* **AIM OF THE TASK**
Copy, exactly and only, the lines from the one with "Build this scene" up to and including the one with "PI = math.pi", leaving pictures out.

* **INPUT DATA**
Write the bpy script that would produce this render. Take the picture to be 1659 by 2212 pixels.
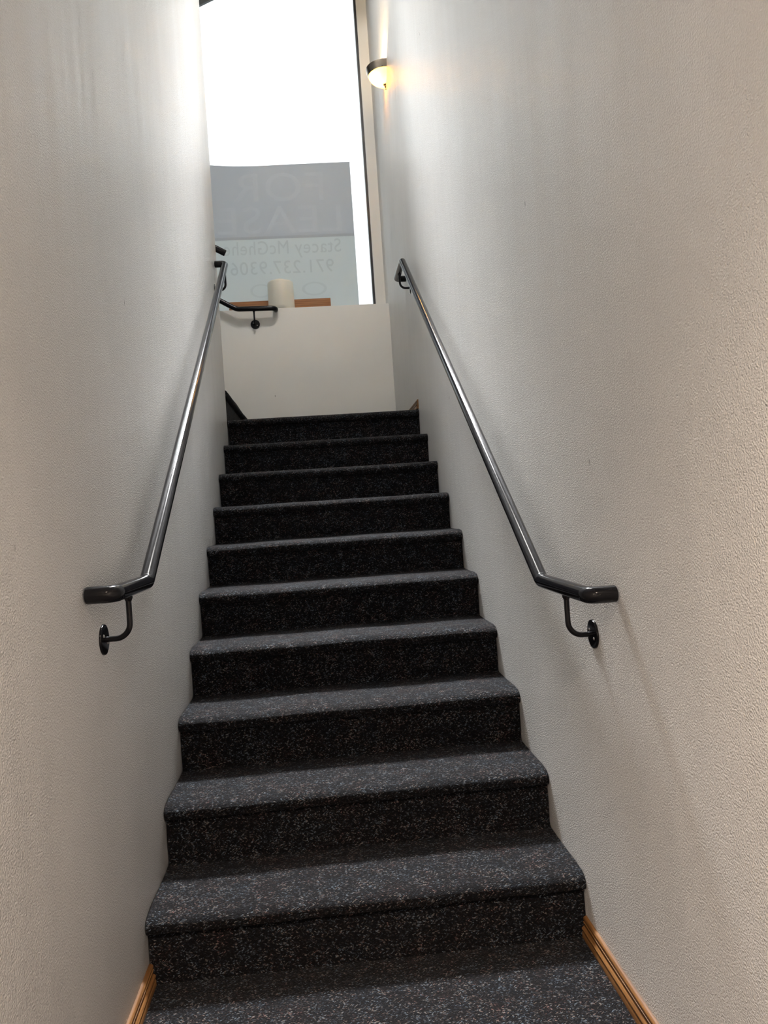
import bpy, bmesh, math, random
from mathutils import Vector, Matrix

random.seed(7)
scene = bpy.context.scene
for o in list(bpy.data.objects):
    bpy.data.objects.remove(o)

# ------------------------------------------------------------------ camera
cam_d = bpy.data.cameras.new('camera')
cam = bpy.data.objects.new('camera', cam_d)
scene.collection.objects.link(cam)
R_ = Vector((0.994531, -0.079945, -0.067204))
U_ = Vector((0.066695, -0.009026, 0.997733))
F_ = Vector((0.080370, 0.996758, 0.003645))
m = Matrix.Identity(4)
for i in range(3):
    m[i][0], m[i][1], m[i][2] = R_[i], U_[i], -F_[i]
m.translation = (-0.06202, -2.07563, 1.16752)
cam.matrix_world = m
cam_d.sensor_fit = 'VERTICAL'
cam_d.sensor_height = 36.0
cam_d.lens = 36.0 * 1700.0 / 2212.0
cam_d.clip_start = 0.02
scene.camera = cam

# ------------------------------------------------------------------ sky and exposure
SKY_STRENGTH = 1.1
HALL_SPOT = 150.0
FILL_SPOT = 880.0
FILL_PANEL = 14.5
w = bpy.data.worlds.new('overcast_sky')
scene.world = w
w.use_nodes = True
bg = w.node_tree.nodes['Background']
# overcast sky: radiance grows from the horizon to the zenith as (1 + 2 sin elevation) / 3
wn, wl = w.node_tree.nodes, w.node_tree.links
tc = wn.new('ShaderNodeTexCoord'); sxyz = wn.new('ShaderNodeSeparateXYZ'); wl.new(tc.outputs['Generated'], sxyz.inputs[0])
mr = wn.new('ShaderNodeMapRange'); mr.inputs['From Min'].default_value = 0.0; mr.inputs['From Max'].default_value = 1.0
mr.inputs['To Min'].default_value = 1 / 3; mr.inputs['To Max'].default_value = 1.0; wl.new(sxyz.outputs['Z'], mr.inputs['Value'])
sv = wn.new('ShaderNodeVectorMath'); sv.operation = 'SCALE'; sv.inputs[0].default_value = (0.93, 0.965, 1.0)
wl.new(mr.outputs[0], sv.inputs['Scale']); wl.new(sv.outputs[0], bg.inputs[0])
bg.inputs[1].default_value = SKY_STRENGTH

vs = scene.view_settings
vs.view_transform = 'Standard'
vs.look = 'None'
vs.exposure = 1.58
vs.gamma = 1.0
vs.use_curve_mapping = False
scene.cycles.max_bounces = 8
scene.cycles.caustics_reflective = False
scene.cycles.caustics_refractive = False

# ------------------------------------------------------------------ dimensions
X = 0.5769          # half width of the stair well
T = 0.29918         # tread going
RS = 0.18           # riser height
NS = 10             # risers of the lower flight
LZ = NS * RS        # landing level
LY = (NS - 1) * T   # landing front riser
YE = 2.646          # where the left wall ends
YB = 4.014          # back half wall
YW = 4.257          # window plane
SZ = 2.81           # sill level
CZ = 5.95           # high ceiling
XL = -3.40          # far left of the upper flight

# ------------------------------------------------------------------ materials
def new_mat(name):
    mt = bpy.data.materials.new(name)
    mt.use_nodes = True
    nt = mt.node_tree
    b = nt.nodes['Principled BSDF']
    return mt, nt, b

def N(nt, typ, **kw):
    n = nt.nodes.new(typ)
    for k, v in kw.items():
        setattr(n, k, v)
    return n

def simple(name, col, rough=0.5, metal=0.0, spec=0.5, coat=0.0, noise=0.0, nscale=40.0):
    mt, nt, b = new_mat(name)
    b.inputs['Base Color'].default_value = (*col, 1)
    b.inputs['Roughness'].default_value = rough
    b.inputs['Metallic'].default_value = metal
    b.inputs['Specular IOR Level'].default_value = spec
    b.inputs['Coat Weight'].default_value = coat
    b.inputs['Coat Roughness'].default_value = 0.08
    if noise:
        g = N(nt, 'ShaderNodeNewGeometry')
        n = N(nt, 'ShaderNodeTexNoise'); n.inputs['Scale'].default_value = nscale
        n.inputs['Detail'].default_value = 4
        nt.links.new(g.outputs['Position'], n.inputs['Vector'])
        r = N(nt, 'ShaderNodeMapRange')
        r.inputs['To Min'].default_value = 1 - noise; r.inputs['To Max'].default_value = 1 + noise
        nt.links.new(n.outputs['Fac'], r.inputs['Value'])
        mx = N(nt, 'ShaderNodeVectorMath', operation='SCALE')
        mx.inputs[0].default_value = col
        nt.links.new(r.outputs[0], mx.inputs['Scale'])
        nt.links.new(mx.outputs[0], b.inputs['Base Color'])
    return mt

def wall_paint(name, col, rough, peel, streak):
    mt, nt, b = new_mat(name)
    L = nt.links.new
    g = N(nt, 'ShaderNodeNewGeometry')
    # orange-peel roller texture
    n1 = N(nt, 'ShaderNodeTexNoise'); n1.inputs['Scale'].default_value = 265; n1.inputs['Detail'].default_value = 2.0
    n1.inputs['Roughness'].default_value = 0.45
    L(g.outputs['Position'], n1.inputs['Vector'])
    b1 = N(nt, 'ShaderNodeBump'); b1.inputs['Strength'].default_value = peel; b1.inputs['Distance'].default_value = 0.0030
    L(n1.outputs['Fac'], b1.inputs['Height'])
    # vertical unevenness left by the roller
    mp = N(nt, 'ShaderNodeMapping'); mp.inputs['Scale'].default_value = (9, 9, 0.55)
    L(g.outputs['Position'], mp.inputs['Vector'])
    n2 = N(nt, 'ShaderNodeTexNoise'); n2.inputs['Scale'].default_value = 1.6; n2.inputs['Detail'].default_value = 4
    L(mp.outputs[0], n2.inputs['Vector'])
    b2 = N(nt, 'ShaderNodeBump'); b2.inputs['Strength'].default_value = streak; b2.inputs['Distance'].default_value = 0.006
    L(n2.outputs['Fac'], b2.inputs['Height']); L(b1.outputs[0], b2.inputs['Normal'])
    L(b2.outputs[0], b.inputs['Normal'])
    rr = N(nt, 'ShaderNodeMapRange')
    rr.inputs['From Min'].default_value = 0.3; rr.inputs['From Max'].default_value = 0.7
    rr.inputs['To Min'].default_value = rough - 0.07; rr.inputs['To Max'].default_value = rough + 0.09
    L(n2.outputs['Fac'], rr.inputs['Value']); L(rr.outputs[0], b.inputs['Roughness'])
    # sparse scuffs, soft dirt
    n3 = N(nt, 'ShaderNodeTexNoise'); n3.inputs['Scale'].default_value = 3.0; n3.inputs['Detail'].default_value = 6
    L(g.outputs['Position'], n3.inputs['Vector'])
    r3 = N(nt, 'ShaderNodeMapRange'); r3.inputs['To Min'].default_value = 0.93; r3.inputs['To Max'].default_value = 1.05
    L(n3.outputs['Fac'], r3.inputs['Value'])
    mp4 = N(nt, 'ShaderNodeMapping'); mp4.inputs['Scale'].default_value = (6.5, 6.5, 3.0)
    L(g.outputs['Position'], mp4.inputs['Vector'])
    v4 = N(nt, 'ShaderNodeTexVoronoi'); v4.inputs['Scale'].default_value = 1.0
    L(mp4.outputs[0], v4.inputs['Vector'])
    r4 = N(nt, 'ShaderNodeMapRange'); r4.inputs['From Min'].default_value = 0.015; r4.inputs['From Max'].default_value = 0.03
    r4.inputs['To Min'].default_value = 0.45; r4.inputs['To Max'].default_value = 1.0
    L(v4.outputs['Distance'], r4.inputs['Value'])
    mm = N(nt, 'ShaderNodeMath', operation='MULTIPLY'); L(r3.outputs[0], mm.inputs[0]); L(r4.outputs[0], mm.inputs[1])
    sc = N(nt, 'ShaderNodeVectorMath', operation='SCALE'); sc.inputs[0].default_value = col
    L(mm.outputs[0], sc.inputs['Scale']); L(sc.outputs[0], b.inputs['Base Color'])
    b.inputs['Specular IOR Level'].default_value = 0.42
    return mt

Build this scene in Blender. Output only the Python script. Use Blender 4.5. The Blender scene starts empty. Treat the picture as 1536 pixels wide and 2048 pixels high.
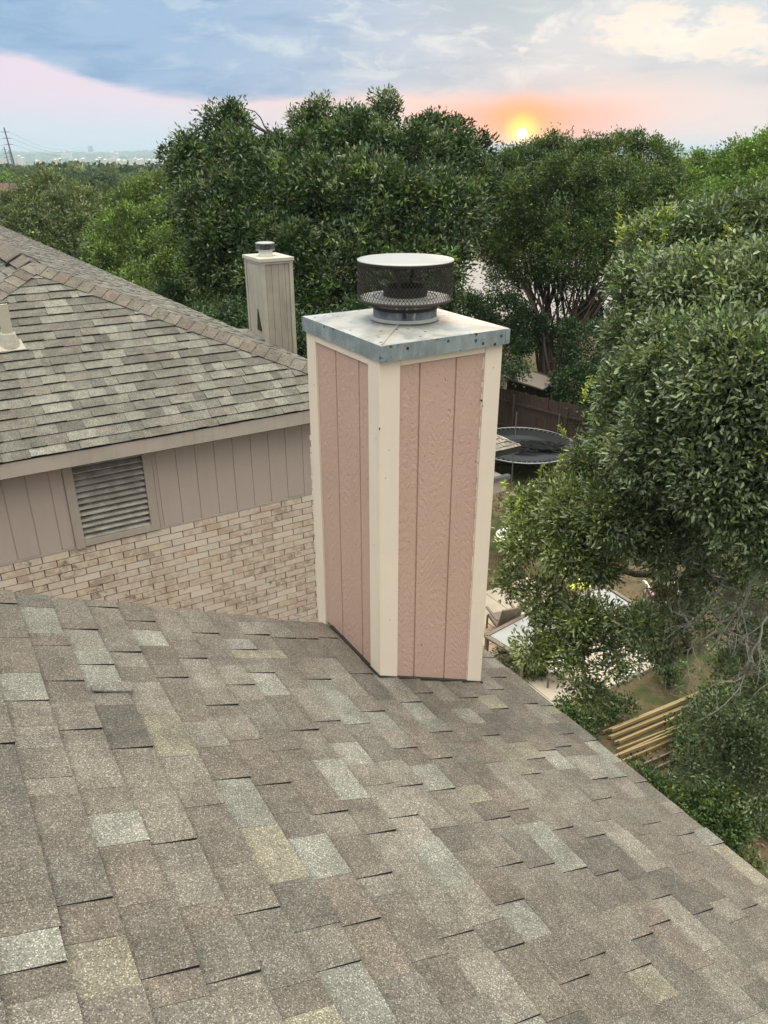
import bpy, math, random
import numpy as np
random.seed(7)
rng = np.random.default_rng(11)
SC = bpy.context.scene
COL = SC.collection
PI = math.pi

# ------------------------------------------------------------------ camera
FPX, PITCH, HEAD = 1547.0, math.radians(25.08), math.radians(31.15)
cam_d = bpy.data.cameras.new('camera')
cam_d.sensor_fit = 'VERTICAL'; cam_d.sensor_height = 24.0
cam_d.lens = FPX / 2048 * 24.0
cam_d.clip_start = 0.05; cam_d.clip_end = 60000
cam = bpy.data.objects.new('camera', cam_d); COL.objects.link(cam)
cam.location = (0, 0, 0); cam.rotation_euler = (PI / 2 - PITCH, 0, -HEAD)
SC.camera = cam
SC.view_settings.view_transform = 'Standard'; SC.view_settings.look = 'None'
SC.view_settings.exposure = 0.26; SC.view_settings.gamma = 1.0
SC.view_settings.use_curve_mapping = False
SC.cycles.use_denoising = True
SC.cycles.max_bounces = 5; SC.cycles.diffuse_bounces = 3; SC.cycles.glossy_bounces = 2
SC.cycles.transmission_bounces = 3; SC.cycles.volume_bounces = 0; SC.cycles.transparent_max_bounces = 6
GZ = -10.4                                # yard level below the camera


def ray(x, y):
    """world direction of a point of the photograph; length 1 along the optical axis"""
    X = (x - 768) / FPX; Y = (1024 - y) / FPX
    h = math.cos(PITCH) + Y * math.sin(PITCH); z = -math.sin(PITCH) + Y * math.cos(PITCH)
    return np.array([X * math.cos(HEAD) + h * math.sin(HEAD), -X * math.sin(HEAD) + h * math.cos(HEAD), z])


def at(x, y, Z): return ray(x, y) * Z
def on_z(x, y, z):
    d = ray(x, y); return d * (z / d[2])


# ------------------------------------------------------------------ node helpers
class NT:
    def __init__(s, nt): s.nt = nt; s.n = nt.nodes; s.l = nt.links
    def node(s, t, **kw):
        n = s.n.new(t)
        for k, v in kw.items(): setattr(n, k, v)
        return n
    def put(s, sock, v):
        if isinstance(v, bpy.types.NodeSocket): s.l.new(v, sock)
        elif v is not None:
            if isinstance(v, (tuple, list)) and len(v) == 3 and sock.type == 'RGBA': v = (*v, 1)
            sock.default_value = v
    def math(s, op, a, b=None, c=None, clamp=False):
        n = s.node('ShaderNodeMath', operation=op, use_clamp=clamp)
        s.put(n.inputs[0], a)
        if b is not None: s.put(n.inputs[1], b)
        if c is not None: s.put(n.inputs[2], c)
        return n.outputs[0]
    def smooth(s, x, lo, hi, a=0.0, b=1.0):
        n = s.node('ShaderNodeMapRange', interpolation_type='SMOOTHSTEP')
        s.put(n.inputs[0], x); s.put(n.inputs[1], lo); s.put(n.inputs[2], hi); s.put(n.inputs[3], a); s.put(n.inputs[4], b)
        return n.outputs[0]
    def mix(s, f, a, b, mode='MIX'):
        n = s.node('ShaderNodeMix', data_type='RGBA', blend_type=mode)
        n.clamp_factor = True
        s.put(n.inputs[0], f); s.put(n.inputs[6], a); s.put(n.inputs[7], b)
        return n.outputs[2]
    def noise(s, vec, scale, detail=3, rough=.55, dist=0, out=0):
        n = s.node('ShaderNodeTexNoise')
        if vec is not None: s.l.new(vec, n.inputs['Vector'])
        s.put(n.inputs['Scale'], scale); s.put(n.inputs['Detail'], detail); s.put(n.inputs['Roughness'], rough); s.put(n.inputs['Distortion'], dist)
        return n.outputs[out]
    def voro(s, vec, scale, out='Color', feature='F1'):
        n = s.node('ShaderNodeTexVoronoi', feature=feature)
        if vec is not None: s.l.new(vec, n.inputs['Vector'])
        s.put(n.inputs['Scale'], scale)
        return n.outputs[out]
    def xyz(s, v):
        n = s.node('ShaderNodeSeparateXYZ'); s.l.new(v, n.inputs[0]); return n.outputs
    def comb(s, x, y, z):
        n = s.node('ShaderNodeCombineXYZ'); s.put(n.inputs[0], x); s.put(n.inputs[1], y); s.put(n.inputs[2], z); return n.outputs[0]
    def scale(s, v, sc):
        n = s.node('ShaderNodeVectorMath', operation='MULTIPLY'); s.l.new(v, n.inputs[0]); n.inputs[1].default_value = sc; return n.outputs[0]
    def pos(s): return s.node('ShaderNodeNewGeometry').outputs['Position']
    def attr(s, name='tint'):
        return s.node('ShaderNodeAttribute', attribute_name=name).outputs['Color']
    def bump(s, h, strength, dist):
        n = s.node('ShaderNodeBump'); s.put(n.inputs['Strength'], strength); s.put(n.inputs['Distance'], dist); s.l.new(h, n.inputs['Height'])
        return n.outputs[0]


# ------------------------------------------------------------------ world: an overcast evening sky with a low sun
SUN_AZ, SUN_EL = math.atan2(1042 - 768, 1708) , math.radians(0.95)
def make_world():
    w = bpy.data.worlds.new('World'); SC.world = w; w.use_nodes = True
    t = NT(w.node_tree); t.n.clear()
    out = t.node('ShaderNodeOutputWorld'); bg = t.node('ShaderNodeBackground')
    bg.inputs[1].default_value = 0.1
    t.l.new(bg.outputs[0], out.inputs[0])
    sky = t.node('ShaderNodeTexSky', sky_type='NISHITA'); sky.sun_disc = False
    sky.sun_elevation = math.radians(2.0); sky.sun_rotation = HEAD + SUN_AZ
    co = t.node('ShaderNodeTexCoord').outputs['Generated']
    X, Y, Z = t.xyz(co)[:3]
    R = (math.cos(HEAD), -math.sin(HEAD)); F = (math.sin(HEAD), math.cos(HEAD))
    dr = t.math('ADD', t.math('MULTIPLY', X, R[0]), t.math('MULTIPLY', Y, R[1]))
    df = t.math('ADD', t.math('MULTIPLY', X, F[0]), t.math('MULTIPLY', Y, F[1]))
    az = t.math('MULTIPLY', t.math('ARCTAN2', dr, df), 180 / PI)     # degrees, right positive
    el = t.math('MULTIPLY', t.math('ARCSINE', Z), 180 / PI)
    v1 = t.comb(t.math('MULTIPLY', az, .07), t.math('MULTIPLY', el, .30), 0)
    v2 = t.comb(t.math('MULTIPLY', az, .16), t.math('MULTIPLY', el, .42), 3.7)
    # away from the horizon the layers are laid out on the direction itself (no pinching overhead)
    hi = t.smooth(el, 14, 30)
    dome = t.scale(co, (3.5, 3.5, 5))
    n1 = t.mix(hi, t.noise(v1, 1.6, 5, .55, .3), t.noise(dome, 1, 5, .55, .3))
    n2 = t.mix(hi, t.noise(v2, 1.7, 6, .6, .5), t.noise(dome, 2.4, 5, .6, .3))
    def bw(c):
        n = t.node('ShaderNodeRGBToBW'); t.l.new(c, n.inputs[0]); return n.outputs[0]
    n1 = bw(n1); n2 = bw(n2)
    side = t.smooth(az, -14, 16)                       # 0 = left of view, 1 = right
    # air near the horizon
    low_l = t.mix(t.smooth(el, .3, 3.6), (.62, .74, .84), (.80, .70, .80))
    low_r = t.mix(t.smooth(el, .2, 3.0), (.72, .66, .70), (.86, .66, .62))
    far_r = t.mix(t.smooth(az, 14, 24), low_r, (.80, .73, .72))
    low = t.mix(t.smooth(az, -18, 4), low_l, far_r)
    # cloud sheet, blue-grey to the left, pale to the right
    dark = t.mix(side, (.235, .40, .62), (.50, .58, .64))
    mid = t.mix(side, (.33, .49, .70), (.62, .66, .70))
    lite = t.mix(side, (.52, .66, .76), (.80, .80, .78))
    cl = t.mix(t.smooth(n1, .36, .56), dark, mid)
    cl = t.mix(t.math('MULTIPLY', t.math('MULTIPLY', t.smooth(n2, .47, .66), t.smooth(el, 2.5, 5.5)), t.smooth(az, -24, -2, .22, 1)), cl, lite)
    # darker blob high in the middle
    bx = t.math('DIVIDE', t.math('SUBTRACT', az, 8.0), 6.0); by = t.math('DIVIDE', t.math('SUBTRACT', el, 8.6), 2.2)
    rr = t.math('ADD', t.math('ADD', t.math('MULTIPLY', bx, bx), t.math('MULTIPLY', by, by)), t.math('MULTIPLY', t.math('SUBTRACT', n2, .5), 3))
    cl = t.mix(t.smooth(rr, 1.1, .3, 0, .75), cl, (.42, .54, .60))
    cl = t.mix(t.math('MULTIPLY', t.smooth(el, 3.8, 7, 0, .55), t.smooth(az, 5, 24)), cl, (.78, .80, .80))
    # cream cumulus on the right
    bx = t.math('DIVIDE', t.math('SUBTRACT', az, 19.5), 6.3)
    by = t.math('DIVIDE', t.math('SUBTRACT', t.math('ADD', el, t.math('MULTIPLY', az, .10)), 8.3), 1.35)
    v3 = t.comb(t.math('MULTIPLY', az, .33), t.math('MULTIPLY', el, .75), 1.2)
    n3 = t.noise(v3, 1.3, 6, .62, .2)
    rr = t.math('ADD', t.math('ADD', t.math('MULTIPLY', bx, bx), t.math('MULTIPLY', by, by)), t.math('MULTIPLY', t.math('SUBTRACT', n3, .5), 6.0))
    cum = t.smooth(rr, 1.5, .1)
    cl = t.mix(t.math('MULTIPLY', cum, .85), cl, t.mix(t.smooth(n3, .40, .62), (.98, .86, .74), (1.02, .94, .82)))
    # lower edge of the sheet: high at left, down to 3 degrees in the middle, soft at right
    edge = t.math('ADD', 3.05, t.math('MULTIPLY', t.smooth(az, -13, -27), 2.6))
    edge = t.math('ADD', edge, t.math('MULTIPLY', t.math('SUBTRACT', n1, .5), 2.2))
    soft = t.smooth(az, -5, 20, .55, 2.1)
    m = t.smooth(t.math('SUBTRACT', el, edge), t.math('MULTIPLY', soft, -.5), soft)
    col = t.mix(m, low, cl)
    # sun glow
    dx = t.math('SUBTRACT', az, math.degrees(SUN_AZ)); dy = t.math('SUBTRACT', el, .95)
    d2 = t.math('SQRT', t.math('ADD', t.math('MULTIPLY', t.math('MULTIPLY', dx, dx), .30), t.math('MULTIPLY', dy, dy)))
    lowm = t.smooth(el, 3.7, 2.0)
    g1 = t.math('MULTIPLY', t.smooth(d2, 5.6, .4), lowm)
    col = t.mix(g1, col, (1.05, .37, .25))
    d1 = t.math('SQRT', t.math('ADD', t.math('MULTIPLY', dx, dx), t.math('MULTIPLY', dy, dy)))
    dA = t.math('SQRT', t.math('ADD', t.math('MULTIPLY', t.math('MULTIPLY', dx, dx), .7), t.math('MULTIPLY', dy, dy)))
    col = t.mix(t.smooth(dA, 2.9, .7, 0, .9), col, (1.2, .40, .10))
    col = t.mix(t.smooth(d1, 1.55, .35), col, (1.5, .98, .10))
    col = t.mix(t.smooth(d1, .42, .22), col, (4.0, 3.4, 2.0))
    # the sheet brightens steadily towards the zenith, as an overcast sky does
    up = t.smooth(el, 9, 55)
    high = t.mix(t.smooth(n1, .35, .65), (1.28, 1.31, 1.28), (1.82, 1.80, 1.64))
    high = t.mix(t.smooth(el, 10, 70), high, t.mix(.6, high, (3.4, 3.38, 2.95)))
    high = t.mix(t.smooth(el, 35, 85, 0, .75), high, (5.2, 5.1, 4.55))
    col = t.mix(up, col, high)
    # below the horizon (never seen: terrain covers it)
    col = t.mix(t.smooth(el, -.5, -3), col, (.30, .34, .34))
    ten = t.node('ShaderNodeVectorMath', operation='SCALE'); t.l.new(col, ten.inputs[0]); ten.inputs['Scale'].default_value = 9.3
    fin = t.mix(.06, ten.outputs[0], sky.outputs[0])
    t.l.new(fin, bg.inputs[0])
    w.cycles.sampling_method = 'MANUAL'; w.cycles.sample_map_resolution = 1024
make_world()
sun_d = bpy.data.lights.new('sun', 'SUN'); sun_d.energy = 0.5; sun_d.angle = math.radians(10); sun_d.color = (1, .62, .36)
sun = bpy.data.objects.new('sun', sun_d); COL.objects.link(sun)
sun.rotation_euler = (PI / 2 - math.radians(2.0), 0, -(HEAD + SUN_AZ) + PI)   # light travels from the sun towards the camera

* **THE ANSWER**
Build this scene in Blender. Output only the Python script. Use Blender 4.5. The Blender scene starts empty. Treat the picture as 1536 pixels wide and 2048 pixels high.
import bpy, math, random
import numpy as np
random.seed(7)
rng = np.random.default_rng(11)
SC = bpy.context.scene
COL = SC.collection
PI = math.pi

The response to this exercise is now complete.